Rede von
Christine
Scheel
- Parteizugehörigkeit zum Zeitpunkt der Rede:
(BÜNDNIS 90/DIE GRÜNEN)
- Letzte offizielle eingetragene Parteizugehörigkeit: (BÜNDNIS 90/DIE GRÜNEN)
Herr Präsident! Kolleginnen und Kollegen! Der vorliegende Entwurf eines Steuerreformgesetzes enthält viel Gutes; das muß man konstatieren. Er enthält auch einiges Neues. Aber das Gute ist zum Großteil nicht neu, und das Neue ist nicht gut.
Gut ist, daß Sie sich endlich einmal an den Abbau von Steuervergünstigungen und Steuersubventio-
Christine Scheel
nen herangewagt haben. Aber in den letzten Tagen - Herr Glos, Sie nicken so nett -
ist immer dann, wenn Sie in diesem Steuersystem eine Vergünstigung gestrichen haben, am darauffolgenden Tag eine Pressemitteilung gekommen, in der es hieß, daß es doch wieder anders ist. Auch Sie arbeiten - das ist im Zusammenhang mit der F.D.P. zu sehen und war gerade in den letzten Tagen festzustellen - sehr stark an der Rückgabe von Vergünstigungen. Die F.D.P. wünscht, daß zum Beispiel Abfindungen und Erlöse aus Firmenverkäufen, Herr Waigel, weitere zwei Jahre nur mit 26,5 Prozent besteuert werden. Hierbei geht es nicht, wie Frau Frick gestern in einer Pressemitteilung geschrieben hat, darum, daß die Abfindungen kleiner Arbeitnehmer und Arbeitnehmerinnen besteuert werden sollen - für sie gibt es Freibeträge -, sondern es geht um außerordentliche Einkünfte, zum Beispiel von Fußballstars, in Größenordnungen von bis zu 30 Millionen DM. Bezieher solch hoher Einkommen müssen als Steuerzahler einen entsprechenden Beitrag zum Allgemeinwohl leisten.
Neu ist, daß die Haushaltslücke - wir haben bislang immer von 44 Milliarden DM gesprochen - für 1999 mittlerweile auf 56 Milliarden DM geschätzt wird. Trotz dieses Anwachsens hat die Bundesregierung keine solide Gegenfinanzierung vorgelegt.

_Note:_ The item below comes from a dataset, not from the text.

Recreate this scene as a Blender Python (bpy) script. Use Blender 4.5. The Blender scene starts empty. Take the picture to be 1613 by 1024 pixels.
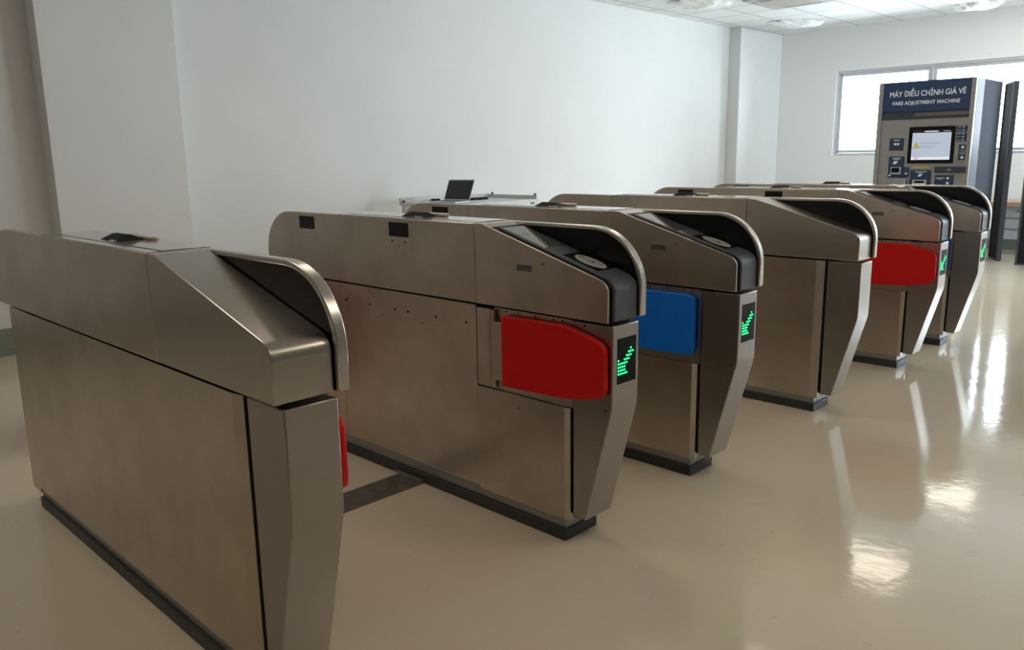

Sie haben die Bemessungsgrundlage nicht erweitert. Sie versprechen nach wie vor eine Nettoentlastung von 30 Milliarden DM, wobei wir glauben, daß dies Betrug am Bürger ist; denn Sie nehmen es an einer anderen Stelle wieder weg. Angesichts der zusätzlich zu erwartenden Haushaltsrisiken in den nächsten Jahren ist dies eine unverantwortliche Politik, die Bündnis 90/Die Grünen so nicht akzeptieren wird und der wir einen erbitterten Widerstand entgegensetzen werden.
Herr Waigel hat von Verantwortung gesprochen. Er hat wörtlich gesagt: Dieser Verantwortung müssen wir uns bewußt sein. - Aber diese Haushaltseinbußen, um die es auch geht, können nicht verkraftet werden. Denn: Sie bedeuten erstens Neuverschuldung. - Dies geht nicht, weil es den europäischen Integrationsprozeß gefährdet. - Sie würden zweitens Sparmaßnahmen in einem gigantischen Ausmaß bedeuten, wodurch beispielsweise weniger für Forschungsförderung, weniger für Innovation getan werden könnte und letztendlich unter dem Strich weniger für das soziale Netz übrigbliebe. - Dies ist ein ganz klassisches Konjunkturvernichtungsprogramm, das Sie hier aufgelegt haben.
Die Haushaltseinbußen können drittens bedeuten, daß Sie Steuererhöhungen machen.
Es ist doch nicht wahr, daß es nur eine Deckungslücke von 15 Milliarden DM gibt, von der Sie hier reden. In Wirklichkeit sind es mittlerweile 56 Milliarden DM. Das heißt: Wenn wir die über Mehrwertsteuererhöhung oder Mineralölsteuererhöhung - diesen Weg haben Sie unter anderem vorgeschlagen - gegenfinanzieren würden, dann würde dies eine um 4 Prozentpunkte höhere Mehrwertsteuer oder eine um 80 Pfennig höhere Mineralölsteuer bedeuten.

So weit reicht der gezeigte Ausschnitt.